It is only thanks to frantic free handouts of ‘morning after’ pills and an abortion massacre that the number of teenage mothers has finally begun to level off after decades in which it zoomed upwards across the graph paper.

In a normal, reasonable society, a failure as big as this would cause a change of mind. Not here.

If you try to question sex education, you are screamed at by fanatics. This is because it isn’t, and never has been, what it claims to be. Sex education is propaganda for the permissive society. It was invented by the communist George Lukacs, schools commissar during the insane Hungarian Soviet Republic in 1919, to debauch the morals of Christian schoolgirls.

It works by breaking taboos and by portraying actions as normal that would once have been seen as wrong. Last week we learned that the Government has officially endorsed material which says sex at 13, ‘for those of similar age and developmental ability’, is normal.

This is, no doubt, a point of view. In a free society, people are entitled to hold it, even if it is rather creepy. But do you want your child’s school to endorse it? And how does it square with our incessant frenzied panic about child sex abuse?

If we are so keen on the innocence of the young – and I very much think we should be – then surely this sort of radical propaganda is deeply dangerous. We do not give schools this huge power over the minds of the young for such a purpose.

How odd it is that we teach 13-year-olds to go forth and multiply, but can’t somehow teach them their times tables. Shouldn’t it be the other way round?

And this might serve as a footnote to Hitchens’ piece. It was reported in the current issue of The Week.

Doctors have been urged to look out for children whose health may be suffering as a result of sexting or revenge porn, reports The Sunday Times. GPs have previously been warned that children who seem withdrawn, or who complain of mysterious stomach pains or headaches, may be being bullied or abused.

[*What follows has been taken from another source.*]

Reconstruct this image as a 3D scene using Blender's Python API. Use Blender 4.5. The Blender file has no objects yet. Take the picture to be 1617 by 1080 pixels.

Now, the Royal College of General Practitioners (RCGP) has advised its members to be aware that the growing practice of circulating sexual images online can be similarly harmful, and that even very young children are being affected. “Children and young people today are facing unprecedented pressures at a younger and younger age,” said Dr Maureen Baker, chair of the RCGP. Research by the NSPCC found that 20% of 11 and 12-year-olds who are active on social media report being upset on a daily basis by trolling, cyberbullying and/or sexual imagery.

Of course we can expect plenty of outraged idiots to come forward and tell us that the is no connection between the kind of exposure which is going on in classrooms and this phenomenon.